There are some questions I’m thinking of that might manage to measure visitors’ perceptions of challenge and learning. (Of course there are all sorts of ways to measure learning, for example, give them a test pre- and post-visit. but I’m not actually trying to measure learning, rather the impact of learning on emotional engagement.) You could have a bit of fun (and get away from Likert scales) with a question like:

  • If this were a test on the history of [the place], what do you think you you might score, out of 100?

But of course I’ve got plenty of Likert “strongly agree/disagree” questions as well:

  • What I learned on the visit challenged what I thought I knew about [the place/the period]; which could negatively correlate too
  • I didn’t learn very much new today; or
  • What I learned re-enforced what I knew already about [the place/the period].
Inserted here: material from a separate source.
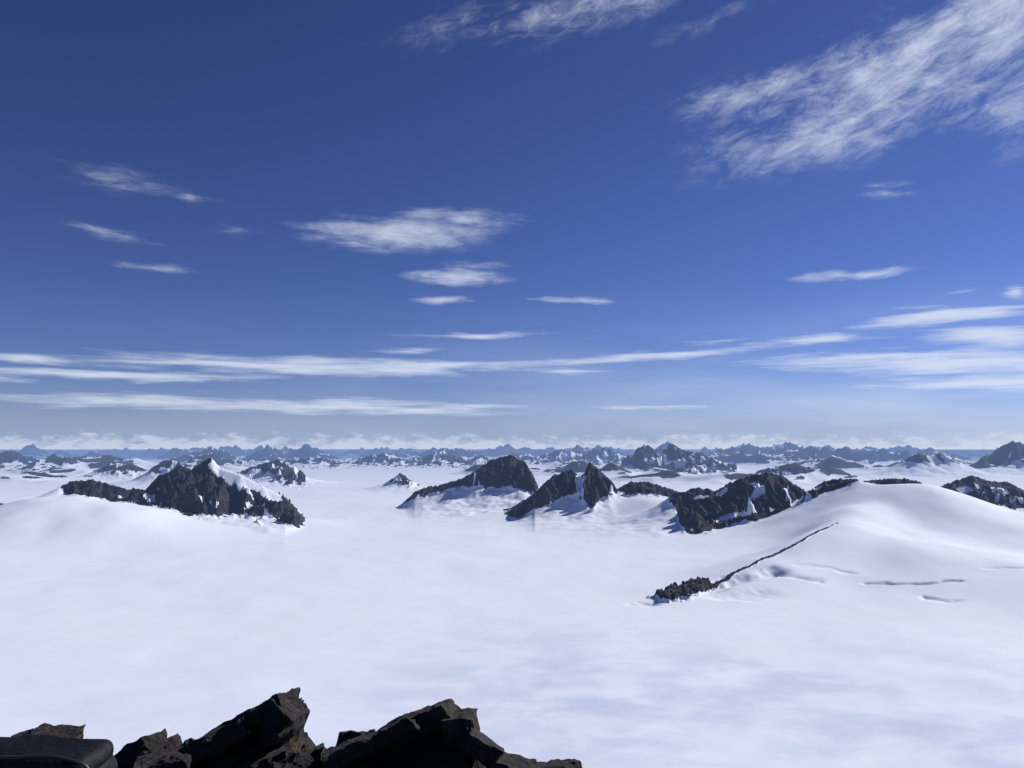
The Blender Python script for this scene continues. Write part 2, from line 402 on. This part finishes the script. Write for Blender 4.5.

Or there could be Likert style questions where the middle rank is the desired response, something like:

  • The family trail was: Too easy-2-3-Just Right- 5-6 – Too challenging; or,
  • There was Too Little-2-3-Just the right amount- 5-6-Too Much interpretation

Plenty to think about.

I think I’ve exhausted by thoughts for today. But its good to have got them out of my mindspace and recorded in this blog. Feel free too tell me how rubbish these measures are (as long as you suggest alternatives!). These are very early thoughts, not by any means precious to me, so you won’t crush my ego if you point out flaws. I’m also aware that I have come up with any ways to measure the impact of character arcs or music yet.